In less than five minutes (that is, if you’re successful in finding your love interest), The Love Letter manages to grasp something of reality in a way that is incredibly artful; and by this I refer to the ability of distilling a vision of reality – as it is experienced by human beings – into an artefact; something tangible, touching and shareable.

Startling, fresh, yet somehow understandable. Something gained.

The game has depth beyond its apparent simplicity, too. In its subtle, pixelated way, the game hints towards the protagonist being something of an outsider; only you, the player, have had your hair dyed black. You… and your secret love interest! Bang! Two more tropes – the soulmate, and the outsider – are introduced and combined ever-so-subtly and sweetly, to provide more motivation still, should the player still require more.

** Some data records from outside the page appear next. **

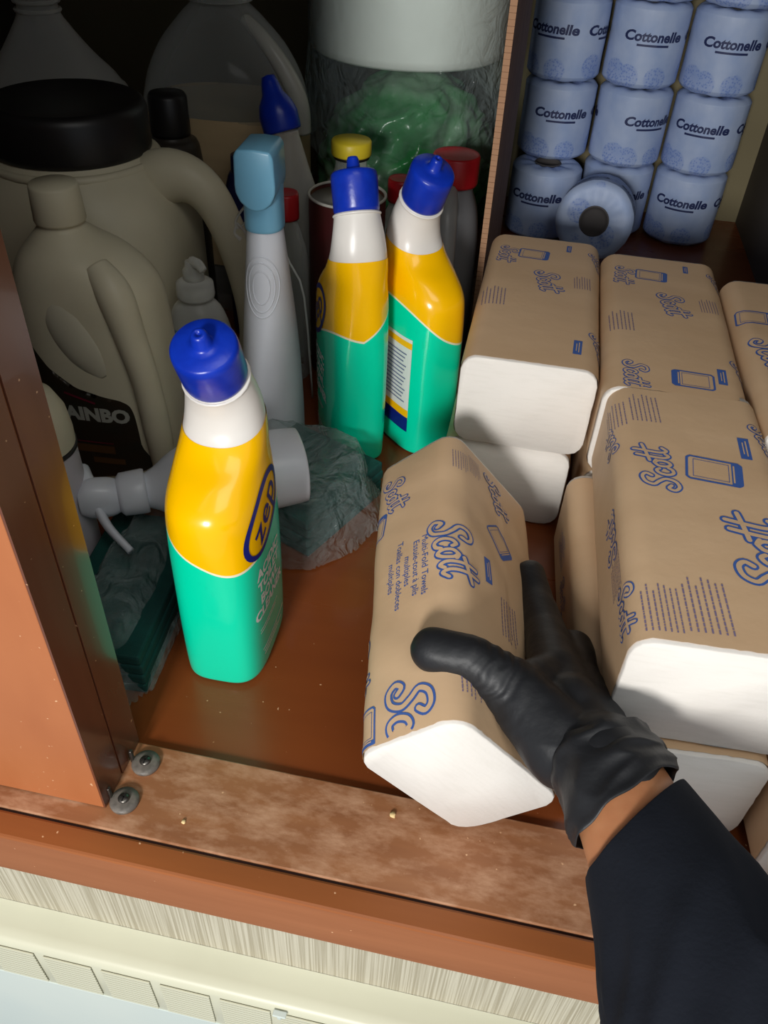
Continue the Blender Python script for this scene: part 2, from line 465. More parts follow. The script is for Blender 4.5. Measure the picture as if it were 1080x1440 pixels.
def make_pack(mw, surf, prints, label, group, seed=0, back=.003, front=.0025):
    t = thing('paper_towel_pack', label, 'paper towels', group=group); t.matrix_world = mw
    s = surf
    # towels: the white block
    bm = bmesh.new(); rows = []
    nS = 64
    ts = [(-front, .982), (-front + .0007, .995), (.003, .995), (s.L * .3, .99), (s.L * .7, .99), (s.L - .003, .995), (s.L + back - .0007, .995), (s.L + back, .982)]
    for tt, sc in ts:
        rows.append([])
        for k in range(nS):
            x, z, nx, nz = s.section(s.per * k / nS)
            jt = noise.noise(Vector((k * .9, tt * 50, seed))) * .0004
            rows[-1].append(bm.verts.new(((x + s.skew * z) * sc + nx * jt, tt - s.L / 2 + (noise.noise(Vector((x * 60, z * 60, seed + 3))) * .0008 if tt < 0 else 0), z * sc + nz * jt)))
    for a_, b_ in zip(rows, rows[1:]):
        for k in range(nS):
            j = (k + 1) % nS; bm.faces.new((a_[k], a_[j], b_[j], b_[k]))
    bm.faces.new(rows[0][::-1]); bm.faces.new(rows[-1])
    bmesh.ops.recalc_face_normals(bm, faces=bm.faces[:])
    obj('towel_stack', bm, M_towel, t)
    # kraft band with slightly ragged edges
    bm = bmesh.new(); nS, nT = 120, 70; rows = []
    for i in range(nT + 1):
        rows.append([])
        for k in range(nS):
            u = s.per * k / nS; tt = s.L * i / nT
            if i == 0: tt += .0006 * abs(noise.noise(Vector((k * 1.7, seed, 1)))) * 2
            if i == nT: tt -= .0006 * abs(noise.noise(Vector((k * 1.7, seed, 5)))) * 2
            rows[-1].append(bm.verts.new(s.pt(u, tt, .0004)))
    for a_, b_ in zip(rows, rows[1:]):
        for k in range(nS):
            j = (k + 1) % nS; bm.faces.new((a_[k], b_[k], b_[j], a_[j]))
    bmesh.ops.recalc_face_normals(bm, faces=bm.faces[:])
    obj('kraft_wrapper', bm, M_kraft, t)
    wme = t.children[-1].data if t.children[-1].name.startswith('kraft') else [c for c in t.children if c.name.startswith('kraft')][0].data
    bvh = BVHTree.FromPolygons([v.co for v in wme.vertices], [p.vertices for p in wme.polygons])
    def mp(x, y, h=0.0):
        q0 = s.pt(x, min(max(y, .0012), s.L - .0012), 0)
        sx_, sz_, nx, nz = s.section(x)
        nn = Vector((nx, 0, nz)).normalized()
        hit = bvh.ray_cast(q0 + nn * .012, -nn)
        if hit[0] is None: hit = bvh.find_nearest(q0)
        return hit[0] + nn * (.0003 + h)
    nmz = dict(word='printed_logo', frame='printed_frame', bar='printed_bar', cap='printed_caption', fine='printed_small_text')
    for kind, u, tt, ang, sc in prints:
        src = dict(word=WORD, frame=FRAME, bar=BAR, cap=CAPTION, fine=FINE)[kind]
        V, F = xf2d(src, u, tt, sc, R(ang))
        F = [(f, mi) for f, mi in F if all(.001 < V[i][1] < s.L - .001 for i in f)]
        if not F: continue
        used = sorted({i for f, _ in F for i in f}); ix = {o_: n_ for n_, o_ in enumerate(used)}
        place_print(nmz[kind], [([V[i] for i in used], [([ix[i] for i in f], mi) for f, mi in F])], mp, [M_blue, M_kraft, M_mauve], t)
    return t

a_, b_, L_p = .1046, .0788, .2411
GRP = 'brown wrapped paper towel packs'
# prints: (kind, s from top centre (+ = right), t from near end, rotation, size)
def far_prints():
    return [('word', -.034, .195, -95, .016), ('frame', -.010, .200, -4, .027), ('bar', .022, .222, -92, .015), ('word', .006, .145, -80, .019),
            ('fine', -.038, .105, 92, .011), ('fine', .036, .150, 92, .008), ('bar', .034, .032, -92, .022), ('word', .056, .045, -70, .016), ('word', .052, .205, -70, .014),
            ('word', -.074, .060, -80, .016), ('fine', -.072, .150, 90, .012)]
def pack_mw(x, y, yaw, z, a=a_, b=b_, L=L_p):
    m_ = Matrix.Rotation(yaw, 4, 'Z')
    c = m_ @ Vector((a / 2, L / 2, 0))
    m_.translation = Vector((x, y, z + b / 2)) + c
    return m_
Z0 = 0.0006
def pk(x, y, yaw, lvl, prints, label, seed, back=.003, front=.0025, **kw):
    s = PackSurf(a_, b_ - .0012, L_p, seed=seed, bulge=.0003, wr=.0004, **kw)
    return make_pack(pack_mw(x, y, yaw, Z0 + .0008 + lvl * (b_ + .0014)), s, prints, label, GRP, seed, back, front)
pk(-.036, .551, -.003, 1, far_prints(), 'towel pack on top of the left stack, white end out, beside the blue capped bottles', 1)
pk(-.042, .556, -.003, 0, [('word', .03, .05, -90, .017)], 'bottom towel pack of the left stack, showing just behind the gripped pack', 2)
pk(.0715, .5346, .000, 1, far_prints()[:9] + [('frame', .012, .022, 178, .03), ('word', -.03, .020, -90, .017)], 'towel pack lying on top at the back in the middle, behind the big front pack', 3)
pk(.0735, .5400, .000, 0, [], 'bottom towel pack at the back in the middle, almost hidden under the one above', 4)
pk(.182, .506, .010, 1, [('frame', -.036, .170, -4, .030), ('word', -.030, .105, -80, .024), ('word', .02, .05, -80, .02), ('bar', .03, .2, -90, .02)], 'towel pack on top at the back right, cut off by the photo edge', 5)
pk(.184, .510, .010, 0, [], 'bottom towel pack at the back right under the cut off one', 6)
pk(.0841, .2925, .0355, 1,
   [('fine', -.030, .215, 92, .011), ('fine', -.052, .208, 92, .010), ('word', -.060, .183, 100, .014), ('word', -.028, .146, 96, .021), ('frame', .008, .150, -6, .034),
    ('bar', .032, .180, -92, .024), ('word', .050, .195, -75, .015), ('word', .024, .076, 92, .029), ('fine', -.012, .028, 92, .013), ('fine', -.036, .022, 92, .011), ('word', -.060, .030, -90, .017),
    ('word', -.072, .10, 90, .019), ('fine', -.068, .065, 90, .01)],
   'large printed towel pack on top in front, right of the gloved hand', 7, back=.006)
pk(.0765, .284, .065, 0, [('word', -.045, .015, 0, .018), ('word', -.088, .150, -90, .015), ('word', -.090, .06, -90, .019), ('fine', -.085, .2, -90, .009), ('cap', -.080, .19, 90, .004)],
   'lower front towel pack under the large one, its kraft side beside the glove', 8, back=.004)
pk(.1875, .268, .065, 0, [], 'lower right towel pack at the corner of the photo, only its white end visible', 9)

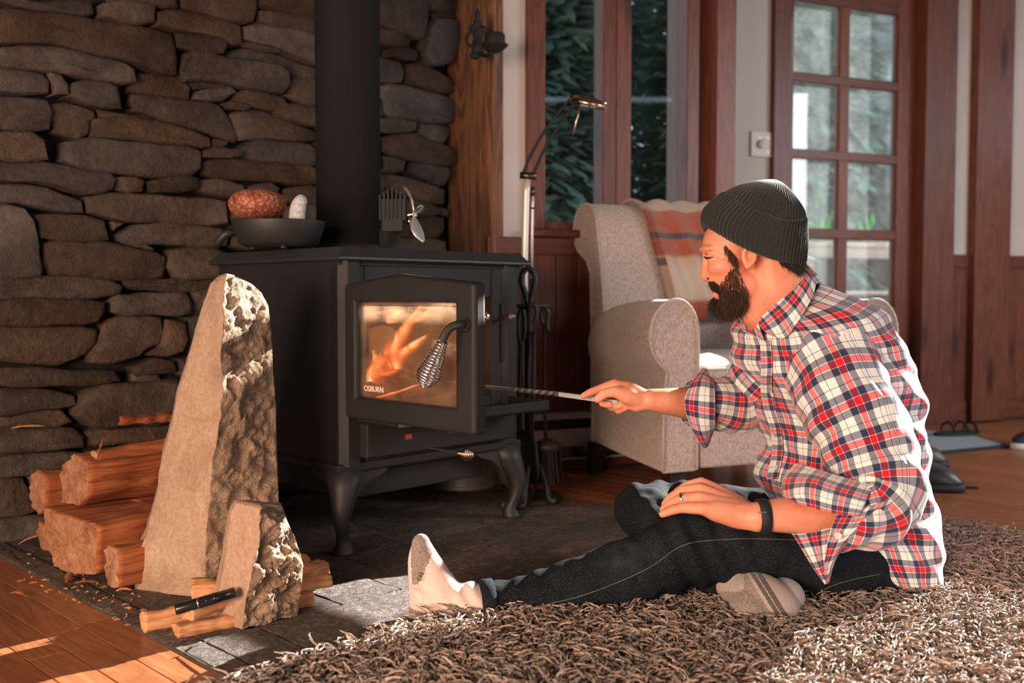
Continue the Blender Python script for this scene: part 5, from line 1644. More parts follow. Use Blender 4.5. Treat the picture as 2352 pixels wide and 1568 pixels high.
# dimmer plate
zc0 = zat(W2, 1749, 361); zc1 = zat(W2, 1749, 303)
pl = thing('dimmer_switch', 'ivory wall plate with a round dimmer knob left of the glazed door', 'switch', W2.P(W2.hit(1749, 332)[0], zc0, .004))
u0, u1 = W2.hit(1722, 332)[0], W2.hit(1774, 332)[0]
o = wbu(W2, 'plate', u0, u1, zc0, zc1, .002, .012, plain('ivory_plate', (.60, .53, .49), .5), None, .003); addpart(o, pl)
kc = W2.P(W2.hit(1744, 332)[0], (zc0 + zc1) / 2, .012); V, F = lathe(kc, [(0, 0), (.020, 0), (.020, .012), (.017, .018), (0, .018)], 24, W2.n); o = mk('knob', V, F, M_WHITE, pl, True)
for px, py in ((1741, 318), (1760, 350), (1760, 318)):
    V, F = lathe(W2.P(*W2.hit(px, py), .011), [(0, 0), (.004, 0), (.004, .003), (0, .003)], 10, W2.n); mk('screw', V, F, M_NICKEL, pl)
# door mat, boots, shoes
mp0, mp1, mp2, mp3 = gp(2154, 1043), gp(2320, 1028), gp(2235, 1002), gp(2150, 992)
def quadslab(q, z0, z1, mat, nm, par=None):
    V = [Vector((p.x, p.y, z0)) for p in q] + [Vector((p.x, p.y, z1)) for p in q]
    F = [(3, 2, 1, 0), (4, 5, 6, 7), (0, 1, 5, 4), (1, 2, 6, 5), (2, 3, 7, 6), (3, 0, 4, 7)]
    return mk(nm, V, F, mat, par)
dm = thing('door_mat', 'blue grey doormat with a black rubber edge before the glazed door', 'mat', gp(2200, 1020))
c4 = [gp(2070, 1052), gp(2322, 1028), gp(2226, 1000), gp(2040, 985)]
o = quadslab(c4, .001, .008, M_RUBBER, 'rubber_edge', dm)
cc_ = sum(c4, Vector()) / 4
o = quadslab([cc_ + (p - cc_) * .88 for p in c4], .008, .013, M_MAT, 'pile', dm)
def boot(label, x0, Y, h, ang, nm='boot', leather=M_LEATHER, grp_='boots behind the man'):
    c = Vector((x0, Y, 0)); f = Vector((math.cos(ang), math.sin(ang), 0)); s_ = Vector((-f.y, f.x, 0))
    t = thing(nm, label, 'boot', c, grp_)
    rings = []
    prof = [(.012, .02, .135, .050), (.035, .02, .135, .052), (.07, .005, .115, .048), (.10, -.03, .07, .043), (.14, -.045, .055, .042), (.20, -.045, .058, .045), (h, -.05, .066, .050)]
    for z, cx, a_, b_ in prof: rings.append([c + f * (cx + a_ * math.cos(th)) + s_ * (b_ * math.sin(th)) + Vector((0, 0, z)) for th in np.linspace(0, 2 * math.pi, 25)[:-1]])
    V, F = grid(rings, True, True, False); o = mk('shaft', V, F, leather, t, True); m = o.modifiers.new('s', 'SOLIDIFY'); m.thickness = .004
    V, F = grid([[c + f * (.02 + .142 * k * math.cos(th)) + s_ * (.056 * k * math.sin(th)) + Vector((0, 0, z)) for th in np.linspace(0, 2 * math.pi, 25)[:-1]] for z, k in ((0, .97), (.012, 1), (.026, .98))], True, True, True)
    mk('sole', V, F, M_RUBBER, t, True)
    V, F = grid([[c + f * (-.05 + (.068 + e) * math.cos(th)) + s_ * ((.052 + e) * math.sin(th)) + Vector((0, 0, z)) for th in np.linspace(0, 2 * math.pi, 25)[:-1]] for z, e in ((h - .03, .002), (h - .015, .006), (h, .003))], True, False, False)
    mk('collar', V, F, leather, t, True)
    return t
b1 = gp(2135, 1130); boot('dark leather ankle boot behind the man, the nearer of the pair', b1.x - .035, b1.y + .06, .235, R(-25), leather=M_LEATHERD)
b2 = gp(2120, 1085); boot('reddish brown leather boot behind the man, the farther of the pair', b2.x - .02, b2.y + .14, .27, R(-20))
V, F = tube([gp(2164, 1117, .004), gp(2246, 1120, .004)], .004, 6); o = mk('boot_lace', V, F, M_LEATHERD, None); tag(o, 'dark lace trailing on the floor right of the boots', 'lace')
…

Though simplistic both outwardly and functionally, The Love Letter is jam-packed with meaning. It just so happens that we are so deeply familiar with its conventions, and that it happens to convey all its meanings so elegantly, that without specific reading glasses on, we in a sense fooled into experiencing a very tangible psychological reward in the form of a little bit of annoyance. This is the game’s greatest achievement.

At the end of the day, The Love Letter achieves all this simply by positing to the player a very simple observation of reality: That human interaction in a social setting can be a challenge.

(That, and how love is sometimes attainable – against all odds – with a tiny bit of perseverance. Which will always and forever be darned cute.)